#### [Directive]
Can you set down, exactly as they appear below, the lines from the opening of the material through the one bearing "COL = sc.collection", minus the pictures?

#### [Information supplied]
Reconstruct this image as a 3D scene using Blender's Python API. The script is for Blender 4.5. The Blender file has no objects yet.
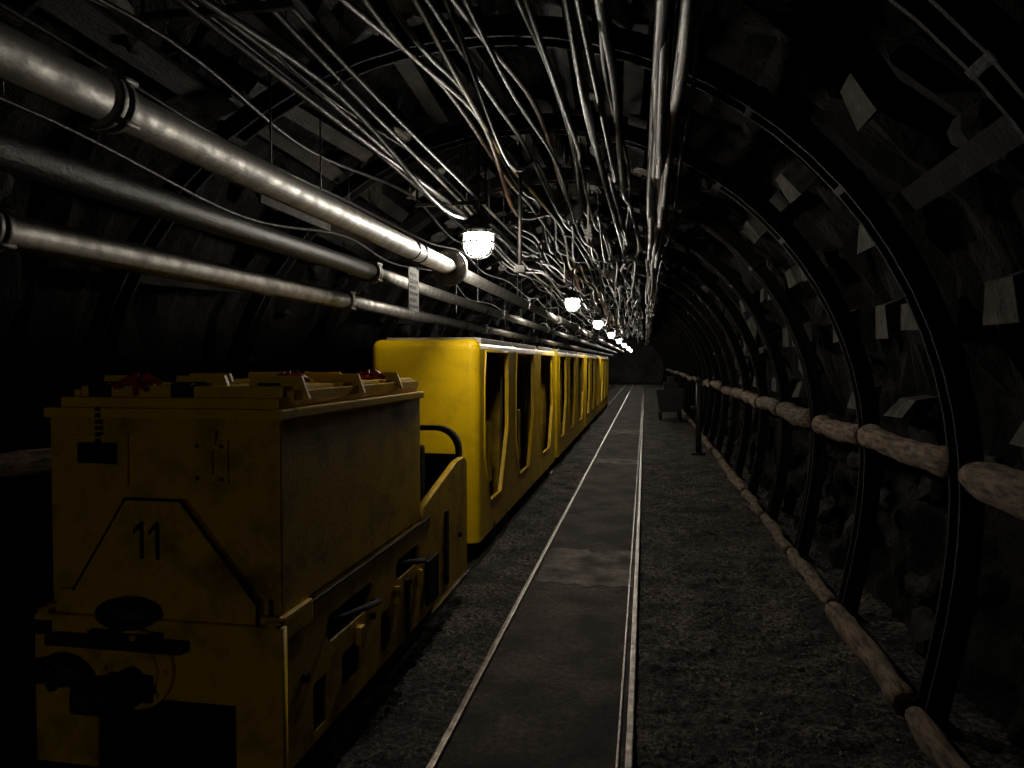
import bpy, bmesh, math, random
from mathutils import Vector, Matrix, noise
random.seed(7)
sc = bpy.context.scene
COL = sc.collection

# ------------------------------------------------------------ materials
def mat(name, c1, c2=None, rough=0.6, metal=0.0, scale=6.0, bump=0.0, bscale=40.0, r2=None,
        emit=None, estr=0.0, stretch=None, lo=0.35, hi=0.65, spec=0.5, bdist=0.02):
    m = bpy.data.materials.new(name); m.use_nodes = True
    nt = m.node_tree; N = nt.nodes; L = nt.links
    b = N['Principled BSDF']
    b.inputs['Roughness'].default_value = rough
    b.inputs['Metallic'].default_value = metal
    b.inputs['Specular IOR Level'].default_value = spec
    b.inputs['Base Color'].default_value = (*c1, 1)
    tc = N.new('ShaderNodeTexCoord'); mp = N.new('ShaderNodeMapping')
    L.new(tc.outputs['Object'], mp.inputs['Vector'])
    if stretch: mp.inputs['Scale'].default_value = stretch
    if c2 is not None:
        n = N.new('ShaderNodeTexNoise'); n.inputs['Scale'].default_value = scale
        n.inputs['Detail'].default_value = 8; n.inputs['Roughness'].default_value = 0.65
        L.new(mp.outputs[0], n.inputs['Vector'])
        r = N.new('ShaderNodeValToRGB')
        r.color_ramp.elements[0].position = lo; r.color_ramp.elements[1].position = hi
        r.color_ramp.elements[0].color = (*c1, 1); r.color_ramp.elements[1].color = (*c2, 1)
        L.new(n.outputs[0], r.inputs[0]); L.new(r.outputs[0], b.inputs['Base Color'])
        if r2 is not None:
            mr = N.new('ShaderNodeMapRange'); mr.inputs['From Min'].default_value = lo; mr.inputs['From Max'].default_value = hi
            mr.inputs['To Min'].default_value = rough; mr.inputs['To Max'].default_value = r2
            L.new(n.outputs[0], mr.inputs['Value']); L.new(mr.outputs[0], b.inputs['Roughness'])
    if bump:
        n2 = N.new('ShaderNodeTexNoise'); n2.inputs['Scale'].default_value = bscale
        n2.inputs['Detail'].default_value = 6; n2.inputs['Roughness'].default_value = 0.7
        L.new(mp.outputs[0], n2.inputs['Vector'])
        bp = N.new('ShaderNodeBump'); bp.inputs['Strength'].default_value = bump; bp.inputs['Distance'].default_value = bdist
        L.new(n2.outputs[0], bp.inputs['Height']); L.new(bp.outputs[0], b.inputs['Normal'])
    if emit:
        b.inputs['Emission Color'].default_value = (*emit, 1); b.inputs['Emission Strength'].default_value = estr
    return m

YEL = mat('yellow_paint_worn', (0.72, 0.46, 0.003), (0.44, 0.26, 0.003), rough=0.36, scale=5, r2=0.55, bump=0.10, bscale=30, lo=0.48, hi=0.82)
YELD = mat('yellow_paint_dirty', (0.60, 0.37, 0.003), (0.07, 0.042, 0.004), rough=0.45, scale=5, r2=0.8, bump=0.2, bscale=45, lo=0.48, hi=0.74, spec=0.35)
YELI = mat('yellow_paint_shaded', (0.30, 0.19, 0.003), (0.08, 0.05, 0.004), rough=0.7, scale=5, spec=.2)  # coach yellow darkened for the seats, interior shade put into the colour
BLK = mat('black_steel', (0.010, 0.009, 0.008), (0.025, 0.022, 0.02), rough=0.55, bump=0.2, spec=.3)
BLKI = mat('dark_interior', (0.006, 0.006, 0.006), rough=0.8, spec=.2)
GALV = mat('galvanised_steel', (0.36, 0.345, 0.32), (0.16, 0.15, 0.135), rough=0.42, metal=0.75, scale=14, r2=0.62, bump=0.12, bscale=60)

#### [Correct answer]
Reconstruct this image as a 3D scene using Blender's Python API. The script is for Blender 4.5. The Blender file has no objects yet.
import bpy, bmesh, math, random
from mathutils import Vector, Matrix, noise
random.seed(7)
sc = bpy.context.scene
COL = sc.collection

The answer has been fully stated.